[Problem description]:
Reproduce, please, only the lines from the first line below to the line containing "FL = -111.0", inclusive.

--- BEGIN Records for this exercise ---

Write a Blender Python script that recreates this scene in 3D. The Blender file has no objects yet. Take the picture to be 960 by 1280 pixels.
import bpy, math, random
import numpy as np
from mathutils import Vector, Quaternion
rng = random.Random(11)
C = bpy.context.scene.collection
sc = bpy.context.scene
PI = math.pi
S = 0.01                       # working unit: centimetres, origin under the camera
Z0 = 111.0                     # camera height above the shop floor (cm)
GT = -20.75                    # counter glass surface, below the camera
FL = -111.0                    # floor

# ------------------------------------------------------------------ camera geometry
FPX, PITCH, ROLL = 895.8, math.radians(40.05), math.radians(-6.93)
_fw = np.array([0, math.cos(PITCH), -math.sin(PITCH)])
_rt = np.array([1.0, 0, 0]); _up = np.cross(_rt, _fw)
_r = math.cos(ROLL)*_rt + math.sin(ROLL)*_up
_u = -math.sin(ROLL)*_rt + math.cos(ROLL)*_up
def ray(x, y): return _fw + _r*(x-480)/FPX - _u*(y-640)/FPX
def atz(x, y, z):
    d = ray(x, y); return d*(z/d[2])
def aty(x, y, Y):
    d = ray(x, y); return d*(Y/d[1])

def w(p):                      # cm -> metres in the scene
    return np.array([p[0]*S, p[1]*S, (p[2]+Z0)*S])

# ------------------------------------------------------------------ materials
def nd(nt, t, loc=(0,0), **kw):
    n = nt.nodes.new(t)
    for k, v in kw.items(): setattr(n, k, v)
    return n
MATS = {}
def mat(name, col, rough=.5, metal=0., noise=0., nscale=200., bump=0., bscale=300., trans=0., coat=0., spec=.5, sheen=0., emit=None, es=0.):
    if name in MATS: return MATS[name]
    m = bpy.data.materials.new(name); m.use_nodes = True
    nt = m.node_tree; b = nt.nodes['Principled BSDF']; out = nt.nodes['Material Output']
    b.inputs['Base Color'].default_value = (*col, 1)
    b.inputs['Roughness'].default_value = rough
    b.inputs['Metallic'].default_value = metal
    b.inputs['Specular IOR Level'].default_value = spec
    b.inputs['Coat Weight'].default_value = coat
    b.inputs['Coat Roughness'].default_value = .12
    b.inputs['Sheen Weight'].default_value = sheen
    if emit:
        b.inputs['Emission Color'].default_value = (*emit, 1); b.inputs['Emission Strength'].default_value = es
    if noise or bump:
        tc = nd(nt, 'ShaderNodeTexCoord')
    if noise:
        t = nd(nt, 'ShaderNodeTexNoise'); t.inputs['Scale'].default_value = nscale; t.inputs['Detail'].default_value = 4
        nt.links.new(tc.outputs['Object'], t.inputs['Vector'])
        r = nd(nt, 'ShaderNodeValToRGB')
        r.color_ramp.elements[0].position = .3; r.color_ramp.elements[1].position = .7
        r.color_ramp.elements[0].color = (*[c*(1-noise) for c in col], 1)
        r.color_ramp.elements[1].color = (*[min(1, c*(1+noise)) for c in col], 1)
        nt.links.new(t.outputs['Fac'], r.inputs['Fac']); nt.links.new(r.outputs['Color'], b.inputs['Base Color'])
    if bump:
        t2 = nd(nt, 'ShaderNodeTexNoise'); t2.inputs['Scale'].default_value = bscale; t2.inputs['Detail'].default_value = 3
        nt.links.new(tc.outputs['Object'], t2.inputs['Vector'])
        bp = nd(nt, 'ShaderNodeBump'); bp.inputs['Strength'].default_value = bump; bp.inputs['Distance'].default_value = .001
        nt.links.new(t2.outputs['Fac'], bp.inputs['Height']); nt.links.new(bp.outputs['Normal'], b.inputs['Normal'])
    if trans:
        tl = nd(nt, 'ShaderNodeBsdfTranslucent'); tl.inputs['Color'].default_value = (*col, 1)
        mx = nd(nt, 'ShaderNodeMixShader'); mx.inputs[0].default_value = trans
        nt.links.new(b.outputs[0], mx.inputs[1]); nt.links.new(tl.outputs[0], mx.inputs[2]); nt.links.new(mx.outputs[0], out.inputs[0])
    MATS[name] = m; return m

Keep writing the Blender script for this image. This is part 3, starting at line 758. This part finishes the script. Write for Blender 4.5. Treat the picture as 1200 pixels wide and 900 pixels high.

--- END Records for this exercise ---

[Solved problem]:
Write a Blender Python script that recreates this scene in 3D. The Blender file has no objects yet. Take the picture to be 960 by 1280 pixels.
import bpy, math, random
import numpy as np
from mathutils import Vector, Quaternion
rng = random.Random(11)
C = bpy.context.scene.collection
sc = bpy.context.scene
PI = math.pi
S = 0.01                       # working unit: centimetres, origin under the camera
Z0 = 111.0                     # camera height above the shop floor (cm)
GT = -20.75                    # counter glass surface, below the camera
FL = -111.0                    # floor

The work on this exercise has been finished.